The other issue is the lens flares. I'll be honest and say I didn't notice them in my first viewing, but after they were pointed out to me, they were all over the place. Lens flares occur when a light source is used directly on the camera itself, creating a moment where brilliant white flares move appear on the image. These suckers appear all over, and with the camera constantly moving, the light sources constantly flare. One affect is to create an image that is very... well sparkly. Any scene on the bridge is filled with these and as I mentioned, they get a little annoying if someone points them out to you. So, well, you can thank me later.

This movie is fun, no two ways about it. Like I've mentioned, I've seen it three times since it's release at the time of this writing (once in theaters and twice on DVD) and I've enjoyed it each time. It may be the most action packed and up tempo Star Trek film of them all. The familiar characters in a new situation worked wonders and I eagerly look forward to another adventure with this crew. Only the curmudgeonly side of me grumbles a little. You see I still enjoy the television series and the first six movies. Each of them, even "The Final Frontier" had some kind of idea or theme at their core, something that you could talk about after the film was done. Even the most action packed of the original films; "The Wrath of Khan" was more than a revenge tale.

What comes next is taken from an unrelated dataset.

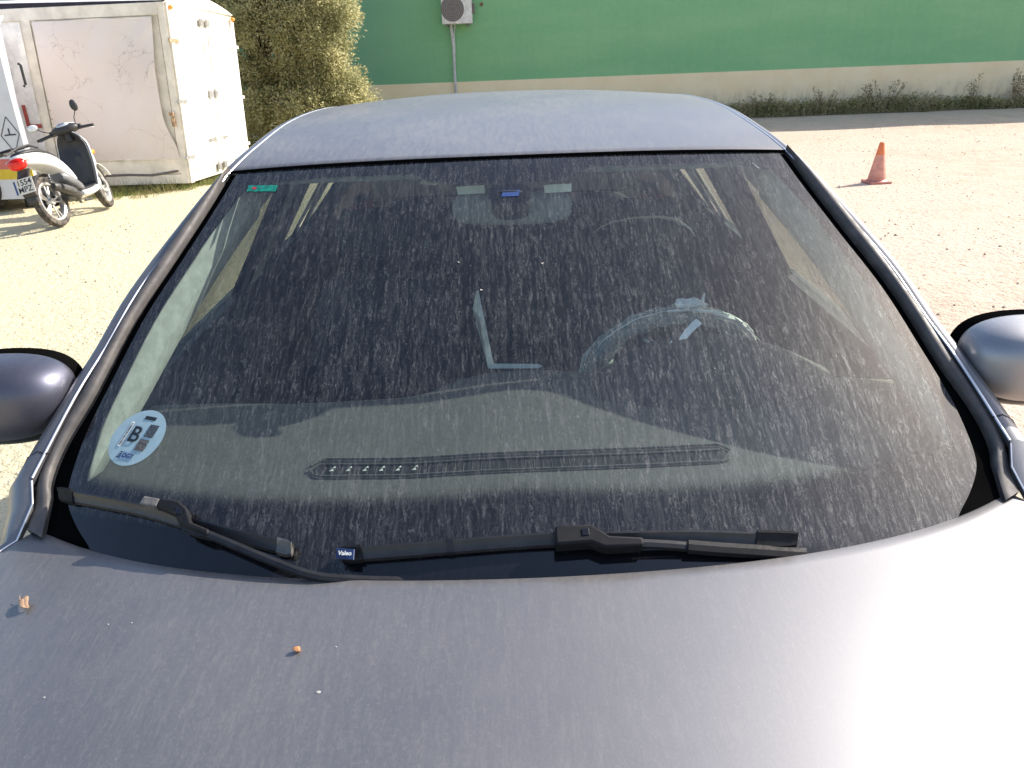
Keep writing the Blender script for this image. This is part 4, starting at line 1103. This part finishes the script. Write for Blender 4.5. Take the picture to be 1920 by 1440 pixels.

There was themes about aging, your past coming back to haunt you, terra-forming and the whole "needs of the many outweigh the needs of the few" line. This movie, well it has lots of pretty explosions and cool battle scenes. But in the end there isn't a solid idea to really talk about after the movie ends. I'm hoping that this is due to the fact that this is a reboot film and that the script needed time to set everything up. But I hope that the next movie finds a way to balance fun with ideas. I can be done and Star Trek is a perfect vehicle for it. I'd hate to see the franchise lose that aspect that is now unique in big screen sci-fi.